*Extracted entries:*

— START —

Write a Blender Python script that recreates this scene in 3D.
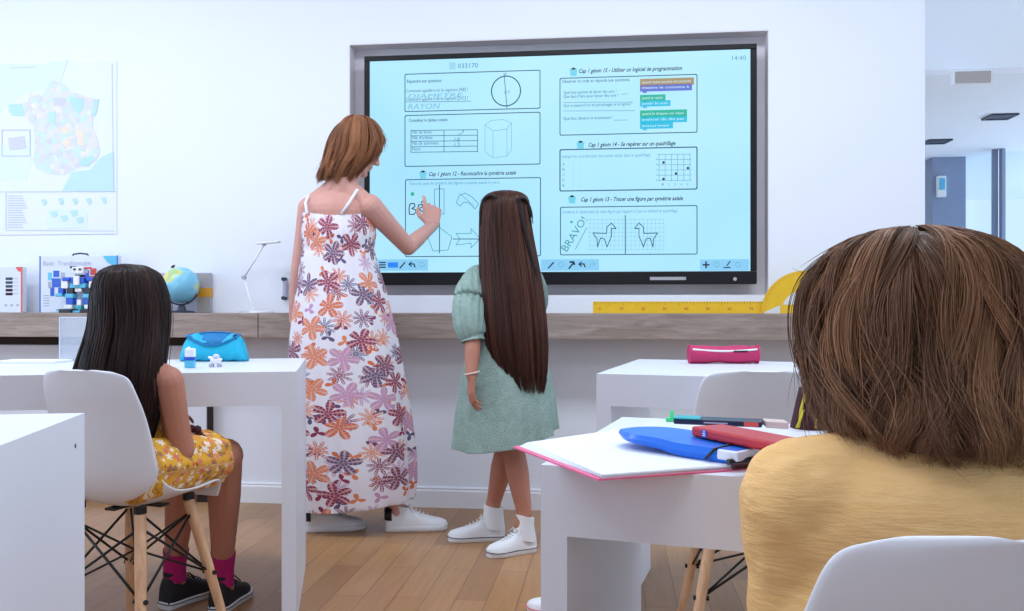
import bpy, math, random
import numpy as np
from mathutils import Vector, Matrix
random.seed(7); np.random.seed(7)
for o in list(bpy.data.objects): bpy.data.objects.remove(o)
SC = bpy.context.scene
COL = SC.collection
# ---------------------------------------------------------------- camera, world, lights
A = math.radians(6.56); CA, SA = math.cos(A), math.sin(A)
F = 880.0; CAMZ = 0.92; CAMY = -3.955
cam = bpy.data.cameras.new('camera'); cam.sensor_width = 36; cam.lens = F/1024*36
cam.clip_start = 0.02; cam.clip_end = 100
co = bpy.data.objects.new('camera', cam); COL.objects.link(co)
co.location = (0, CAMY, CAMZ); co.rotation_euler = (math.pi/2, 0, A)
SC.camera = co
vs = SC.view_settings
vs.view_transform = 'Standard'; vs.look = 'None'; vs.gamma = 1; vs.exposure = 0.06
vs.use_curve_mapping = False
w = bpy.data.worlds.new('daylight'); SC.world = w; w.use_nodes = True
bg = w.node_tree.nodes['Background']; bg.inputs[0].default_value = (0.62, 0.80, 1.0, 1); bg.inputs[1].default_value = 1.15
def area(name, loc, rot, sx, sy, power, col):
    l = bpy.data.lights.new(name, 'AREA'); l.shape = 'RECTANGLE'; l.size = sx; l.size_y = sy
    l.energy = power; l.color = col
    o = bpy.data.objects.new(name, l); COL.objects.link(o); o.location = loc; o.rotation_euler = rot
    return o
# long ceiling lamps of the classroom
area('ceiling_lamp_light', (-2.4, -1.65, 2.95), (0, 0, 0), 1.8, 0.5, 36, (0.78, 0.87, 1.0))
area('ceiling_lamp_light', (0.3, -1.65, 2.95), (0, 0, 0), 1.8, 0.5, 42, (0.78, 0.87, 1.0))
area('ceiling_lamp_light', (-0.8, -3.8, 2.95), (0, 0, 0), 2.6, 0.5, 24, (0.84, 0.90, 1.0))
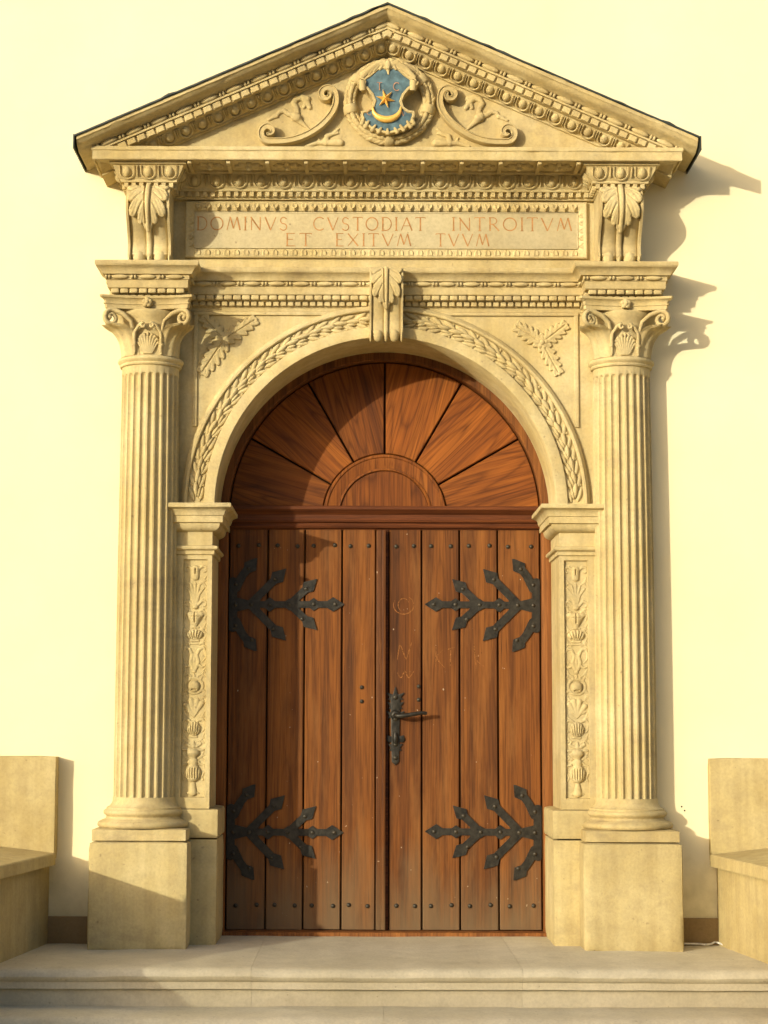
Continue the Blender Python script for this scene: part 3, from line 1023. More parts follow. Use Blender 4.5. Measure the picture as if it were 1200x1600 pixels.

— END —

Give all the lines above again, character for character, without pictures.

*Response to this exercise:*
Write a Blender Python script that recreates this scene in 3D.
import bpy, math, random
import numpy as np
from mathutils import Vector, Matrix
random.seed(7); np.random.seed(7)
for o in list(bpy.data.objects): bpy.data.objects.remove(o)
SC = bpy.context.scene
COL = SC.collection
# ---------------------------------------------------------------- camera, world, lights
A = math.radians(6.56); CA, SA = math.cos(A), math.sin(A)
F = 880.0; CAMZ = 0.92; CAMY = -3.955
cam = bpy.data.cameras.new('camera'); cam.sensor_width = 36; cam.lens = F/1024*36
cam.clip_start = 0.02; cam.clip_end = 100
co = bpy.data.objects.new('camera', cam); COL.objects.link(co)
co.location = (0, CAMY, CAMZ); co.rotation_euler = (math.pi/2, 0, A)
SC.camera = co
vs = SC.view_settings
vs.view_transform = 'Standard'; vs.look = 'None'; vs.gamma = 1; vs.exposure = 0.06
vs.use_curve_mapping = False
w = bpy.data.worlds.new('daylight'); SC.world = w; w.use_nodes = True
bg = w.node_tree.nodes['Background']; bg.inputs[0].default_value = (0.62, 0.80, 1.0, 1); bg.inputs[1].default_value = 1.15
def area(name, loc, rot, sx, sy, power, col):
    l = bpy.data.lights.new(name, 'AREA'); l.shape = 'RECTANGLE'; l.size = sx; l.size_y = sy
    l.energy = power; l.color = col
    o = bpy.data.objects.new(name, l); COL.objects.link(o); o.location = loc; o.rotation_euler = rot
    return o
# long ceiling lamps of the classroom
area('ceiling_lamp_light', (-2.4, -1.65, 2.95), (0, 0, 0), 1.8, 0.5, 36, (0.78, 0.87, 1.0))
area('ceiling_lamp_light', (0.3, -1.65, 2.95), (0, 0, 0), 1.8, 0.5, 42, (0.78, 0.87, 1.0))
area('ceiling_lamp_light', (-0.8, -3.8, 2.95), (0, 0, 0), 2.6, 0.5, 24, (0.84, 0.90, 1.0))
Continue the Blender Python script for this scene: part 3, from line 1023. More parts follow. Use Blender 4.5. Measure the picture as if it were 1200x1600 pixels.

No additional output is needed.